The laws of intestacy become relevant when someone dies, and their estate needs to be inherited by someone else.
In the blog below, we’ve outlined what the law of intestacy is.
What are the laws of intestacy?
If someone dies without leaving a will, or if they have left a will which is found to be invalid, they are described as having died ‘intestate’.
Under these circumstances, the laws of intestacy become relevant.
The intestacy laws dictate who can inherit from the deceased person and who cannot.
Generally speaking, only very close relatives will inherit, which is why so many unmarried couples who live together are advised to write a will.
Most people’s most significant asset is their property. So, inheriting the laws of intestacy will often be concerned with probate properties.
Close relatives who can inherit under the laws of intestacy
Under the rules of intestacy, only a select group of people can inherit. These are primarily relatives who are close to the individual who has died.

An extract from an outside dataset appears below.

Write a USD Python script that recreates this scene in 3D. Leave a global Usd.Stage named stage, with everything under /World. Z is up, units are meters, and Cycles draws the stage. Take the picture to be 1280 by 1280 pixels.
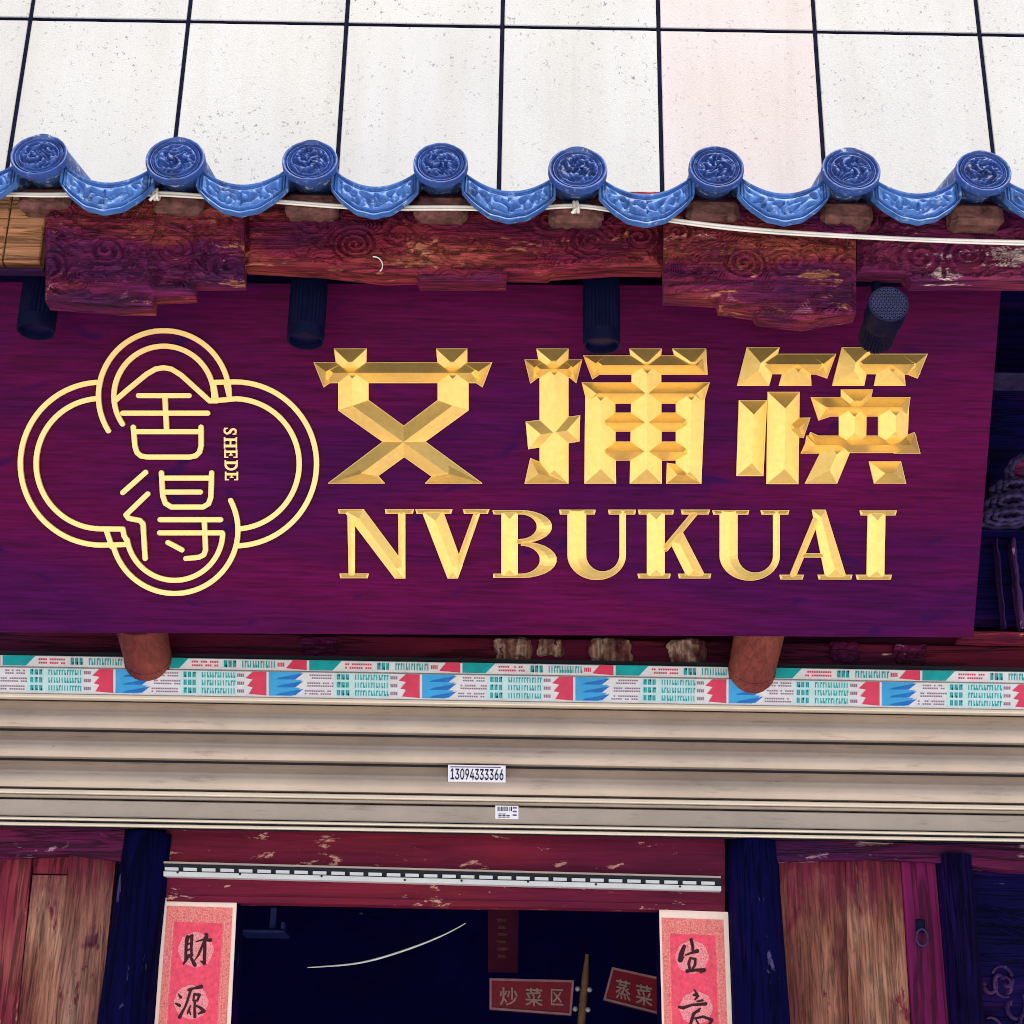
import math, numpy as np, trimesh, usdkit, meshkit, manifold3d, shapely
from manifold3d import Manifold, CrossSection
from scipy.spatial import HalfspaceIntersection
from shapely.geometry import Polygon, LineString, Point
from shapely.ops import unary_union
from pxr import Usd, UsdGeom, UsdLux, UsdShade, Gf, Sdf

stage = Usd.Stage.CreateInMemory()
UsdGeom.SetStageUpAxis(stage, 'Z'); UsdGeom.SetStageMetersPerUnit(stage, 1.0)
UsdGeom.Xform.Define(stage, '/World'); UsdGeom.Scope.Define(stage, '/World/Looks')

# ---------------------------------------------------------------- camera
FPX, PITCH, ROLL = 2000.0, math.radians(21.8), math.radians(0.95)
EYE = np.array([0.0, -4.1, 1.6])
EXPOSURE = 1.05
_f = np.array([0, math.cos(PITCH), math.sin(PITCH)]); _r0 = np.array([1.0, 0, 0]); _u0 = np.cross(_r0, _f)
_r = _r0 * math.cos(ROLL) + _u0 * math.sin(ROLL); _u = _u0 * math.cos(ROLL) - _r0 * math.sin(ROLL)
cam = UsdGeom.Camera.Define(stage, '/World/camera')
cam.CreateHorizontalApertureAttr(36.0); cam.CreateVerticalApertureAttr(36.0)
cam.CreateFocalLengthAttr(36.0 * FPX / 1280.0); cam.CreateClippingRangeAttr((0.05, 500.0))
cam.CreateExposureAttr(EXPOSURE)
cam.AddTransformOp().Set(Gf.Matrix4d(*_r, 0, *_u, 0, *(-_f), 0, *EYE, 1))

# ---------------------------------------------------------------- sky and sun
SUN_EL, SUN_AZ = math.radians(70), math.radians(160)      # azimuth = atan2(x, y) of the direction towards the sun
SUN_INT, SKY = 0.85, 0.075
sd = np.array([math.sin(SUN_AZ) * math.cos(SUN_EL), math.cos(SUN_AZ) * math.cos(SUN_EL), math.sin(SUN_EL)])
usdkit.material(stage, '/World/Looks/sky_look', {
    'sky': ('sky_texture', {'sky_type': 'single_scattering', 'sun_disc': False, 'sun_elevation': SUN_EL, 'sun_rotation': SUN_AZ, 'aerosol_density': 1.0}),
    'grey': ('hsv', {'saturation': 0.45}),
    'bg': ('background_shader', {'strength': SKY})},
    [('sky.color', 'grey.color'), ('grey.color', 'bg.color')], surface='bg.background')
dome = UsdLux.DomeLight.Define(stage, '/World/sky'); dome.CreateIntensityAttr(1.0)
UsdShade.MaterialBindingAPI.Apply(dome.GetPrim()).Bind(UsdShade.Material.Get(stage, '/World/Looks/sky_look'))
sun = UsdLux.DistantLight.Define(stage, '/World/sun')
sun.CreateIntensityAttr(SUN_INT); sun.CreateAngleAttr(0.6); sun.CreateColorAttr(Gf.Vec3f(1.0, 0.97, 0.93)); sun.GetPrim().CreateAttribute('inputs:normalize', Sdf.ValueTypeNames.Bool).Set(True)
_z = sd; _x = np.cross([0, 0, 1.0], _z); _x /= np.linalg.norm(_x); _y = np.cross(_z, _x)
sun.AddTransformOp().Set(Gf.Matrix4d(*_x, 0, *_y, 0, *_z, 0, 0, -5, 12, 1))
for p, l in ((dome, 'sky'), (sun, 'sun')):
    p.GetPrim().SetCustomDataByKey('kind', 'structure')

# ---------------------------------------------------------------- helpers: placing
def ray(px, py):
    return _r * (px - 640) + _u * (640 - py) + _f * FPX
class Frame:                                   # a flat surface: origin, in-plane right, in-plane up, outward normal
    def __init__(s, o, ex, ez):
        s.o = np.array(o, float); s.ex = np.array(ex, float); s.ez = np.array(ez, float); s.n = np.cross(s.ex, s.ez)
    def uv(s, px, py):
        d = ray(px, py); t = ((s.o - EYE) @ s.n) / (d @ s.n); p = EYE + d * t - s.o
        return np.array([p @ s.ex, p @ s.ez])
    def poly(s, pts): return np.array([s.uv(*p) for p in pts])
    def out(s, v):                             # local (u, v, height) -> world
        v = np.asarray(v, float); return s.o + v[:, :1] * s.ex + v[:, 1:2] * s.ez + v[:, 2:3] * s.n
    def place(s, m):
        v, f, _ = meshkit.arrays(m); return trimesh.Trimesh(s.out(v), f, process=False)
def vert(Y): return Frame((0, Y, 0), (1, 0, 0), (0, 0, 1))
def at(px, py, Y):
    d = ray(px, py); return EYE + d * ((Y - EYE[1]) / d[1])

# ---------------------------------------------------------------- helpers: prims
LOC, CNT = {}, {}
def _path(parent, name):
    base = parent + '/' + name; n = CNT.get(base, 0); CNT[base] = n + 1
    return base if n == 0 else f'{base}_{n:03d}'
def tag(p, label=None, cat=None, group=None, kind=None):
    p = p.GetPrim() if hasattr(p, 'GetPrim') else p
    for k, v in (('label', label), ('category', cat), ('group', group), ('kind', kind)):
        if v: p.SetCustomDataByKey(k, v)
    return p
def thing(name, label, cat, loc=(0, 0, 0), group=None):
    path = _path('/World', name); x = UsdGeom.Xform.Define(stage, path); x.AddTranslateOp().Set(Gf.Vec3d(*map(float, loc)))
    LOC[path] = np.array(loc, float); tag(x, label, cat, group); return path
def obj(name, m, mat, parent='/World', smooth=False, label=None, kind=None):
    v, f, _ = meshkit.arrays(m); path = _path(parent, name)
    off = LOC.get('/'.join(parent.split('/')[:3]), np.zeros(3))
    usdkit.mesh(stage, path, trimesh.Trimesh(v - off, f, process=False), L[mat], smooth=smooth)
    tag(stage.GetPrimAtPath(path), label, None, None, kind); return path

# ---------------------------------------------------------------- helpers: shapes
def prism(fr, pts, h0, h1):                    # polygon (uv) raised from h0 to h1 along the frame's normal
    if isinstance(pts, shapely.Geometry):
        rings = []
        for g in getattr(pts, 'geoms', [pts]):
            rings += [np.array(g.exterior.coords)[:-1]] + [np.array(i.coords)[:-1] for i in g.interiors]
    else: rings = [np.asarray(pts, float)]
    m = Manifold.extrude(CrossSection(rings, manifold3d.FillRule.EvenOdd), h1 - h0).translate((0, 0, h0))
    return fr.place(m)
def pprism(fr, pix, h0, h1): return prism(fr, fr.poly(pix), h0, h1)
def box(lo, hi, ch=0.0):
    lo, hi = np.minimum(lo, hi), np.maximum(lo, hi); s = hi - lo
    if ch <= 0: m = trimesh.creation.box(s)
    else:
        c = min(ch, s.min() * 0.45); h = s / 2; P = []
        for sx in (-1, 1):
            for sy in (-1, 1):
                for sz in (-1, 1):
                    for a in range(3):
                        q = h - c; q = q.copy(); q[a] = h[a]; P.append(q * (sx, sy, sz))
        m = trimesh.convex.convex_hull(np.array(P))
    m.apply_translation((lo + hi) / 2); return m
def tube(pts, r, sides=10):
    p = np.asarray(pts, float); r = np.broadcast_to(r, (len(p),))
    t = np.gradient(p, axis=0); t /= np.linalg.norm(t, axis=1, keepdims=True) + 1e-12
    ref = np.array([0, 0, 1.0]) if abs(t[:, 2]).mean() < 0.8 else np.array([0, 1.0, 0])
    a = np.cross(t, ref); a /= np.linalg.norm(a, axis=1, keepdims=True) + 1e-12; b = np.cross(t, a)
    ang = np.arange(sides) * 2 * np.pi / sides
    v = (p[:, None] + r[:, None, None] * (np.cos(ang)[None, :, None] * a[:, None] + np.sin(ang)[None, :, None] * b[:, None])).reshape(-1, 3)
    F = []
    for i in range(len(p) - 1):
        for j in range(sides):
            k = (j + 1) % sides; F += [[i*sides+j, (i+1)*sides+j, (i+1)*sides+k], [i*sides+j, (i+1)*sides+k, i*sides+k]]
    n = len(v); v = np.vstack([v, p[0], p[-1]])
    for j in range(sides):
        k = (j + 1) % sides; F += [[n, j, k], [n+1, (len(p)-1)*sides+k, (len(p)-1)*sides+j]]
    return trimesh.Trimesh(v, F, process=False)
def spline(pts, n=60):
    from scipy.interpolate import CubicSpline
    p = np.asarray(pts, float); t = np.r_[0, np.cumsum(np.linalg.norm(np.diff(p, axis=0), axis=1))]
    return CubicSpline(t, p)(np.linspace(0, t[-1], n))
def cyl(p0, p1, r0, r1=None, sides=24): return tube([p0, p1], [r0, r0 if r1 is None else r1], sides)
def grid_solid(A, B):                          # front points A (n, m, 3), back points B: a closed sheet
    n, m = A.shape[:2]; N = n * m; v = np.vstack([A.reshape(-1, 3), B.reshape(-1, 3)]); ix = np.arange(N).reshape(n, m); F = []
    q = np.stack([ix[:-1, :-1], ix[1:, :-1], ix[1:, 1:], ix[:-1, 1:]], -1).reshape(-1, 4); F.append(q); F.append(q[:, ::-1] + N)
    rim = np.r_[ix[0, :-1], ix[:-1, -1], ix[-1, :0:-1], ix[:0:-1, 0]]; nx = np.roll(rim, -1)
    F.append(np.stack([rim, nx, nx + N, rim + N], 1)); q = np.vstack(F)
    return trimesh.Trimesh(v, np.vstack([q[:, [0, 1, 2]], q[:, [0, 2, 3]]]), process=False)
def hip(pts, slope, base, open_edges=()):      # a chiselled stroke: convex polygon, every edge bevelled up to a ridge (open edges stay upright)
    p = np.asarray(pts, float)
    hull = Polygon(p).convex_hull; c = np.array(hull.centroid.coords[0])
    if not open_edges: p = np.array(hull.exterior.coords)[:-1]
    H = [[0, 0, -1, 0]]
    for i in range(len(p)):
        a, b = p[i], p[(i + 1) % len(p)]; e = b - a
        if np.linalg.norm(e) < 1e-7: continue
        m = np.array([-e[1], e[0]]) / np.linalg.norm(e)
        if m @ (c - a) < 0: m = -m
        H.append([-m[0], -m[1], 0, m @ a])
        if i not in open_edges: H.append([-slope * m[0], -slope * m[1], 1, slope * (m @ a) - base])
    if len(open_edges): H.append([0, 0, 1, -base - 0.05])
    hs = HalfspaceIntersection(np.array(H, float), np.array([c[0], c[1], base / 2]))
    return Manifold.hull_points(hs.intersections)
def union(ms): return Manifold.batch_boolean(ms, manifold3d.OpType.Add)
def stroke(pts, w):                            # polyline with a width at each point (or one width) -> shapely area
    pts = np.asarray(pts, float); w = np.broadcast_to(w, (len(pts),)); A = []
    for i in range(len(pts) - 1):
        A.append(unary_union([Point(pts[i]).buffer(w[i] / 2, 6), Point(pts[i+1]).buffer(w[i+1] / 2, 6)]).convex_hull)
    return unary_union(A)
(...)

The list of people that this applies to includes:
- Married partners
- Civil partners
- Children
- Adopted children
- Grandchildren or great-grandchildren
In some circumstances, you will also find that parents, siblings, nieces and nephews can inherit under the laws of intestacy.
They can also sometimes force the sale of inherited property.
However, whether this occurs depends on whether there is a surviving husband/wife or children.
Who cannot inherit under the laws of intestacy?
Certain people cannot inherit under the laws of intestacy. Generally speaking, these are people who are not related to the individual in any way.
The most common examples include unmarried couples, friends and carers.
For this reason, unmarried couples are typically strongly advised to write a will – because they may not inherit their partner’s estate if they don’t.
What is partial intestacy?
Partial intestacy occurs when a will is left by the person who died, but it does not fully deal with the entire estate.
For example, this may occur when a named person in the will is no longer alive.
In this case, ‘partial intestacy’ means that intestacy rules will be followed for that part of the estate. The rest of the will remains valid.
You should visit the UK Government’s website for more guidance on intestacy rules and who can/can’t inherit an estate when there is no will.
Do I pay Capital Gains tax on an inherited property?
You must typically pay Capital Gains Tax on an inherited property. However, the amount that you must pay will vary.
For example, if you sell the property immediately after you inherit it, you may not have to pay any Capital Gains Tax on it.
The UK government does not require you to pay tax on assets not sold before the deceased individual passes away.
If you inherit a property, you have several options, from selling it immediately to renting it out.
However, if you inherited a property a while back, you will have to pay capital gains tax on the increase in its value since then.
Even then, you typically will not have to pay any tax if the inherited property becomes your primary residence once you inherit it.
Capital Gains Tax and foreign property
Like property in the UK, you do not have to pay Capital Gains Tax on a foreign property if it is your primary residence.
To avoid tax in this way, you must declare that your property is your primary residence within two years of purchasing the foreign property.
There have been some reports of difficulty, however, when people have tried to sell their UK property and their foreign property in the same tax year.
If you are planning on doing this, you should consult an accountant before proceeding to see how you can sell your properties in the most tax-efficient way.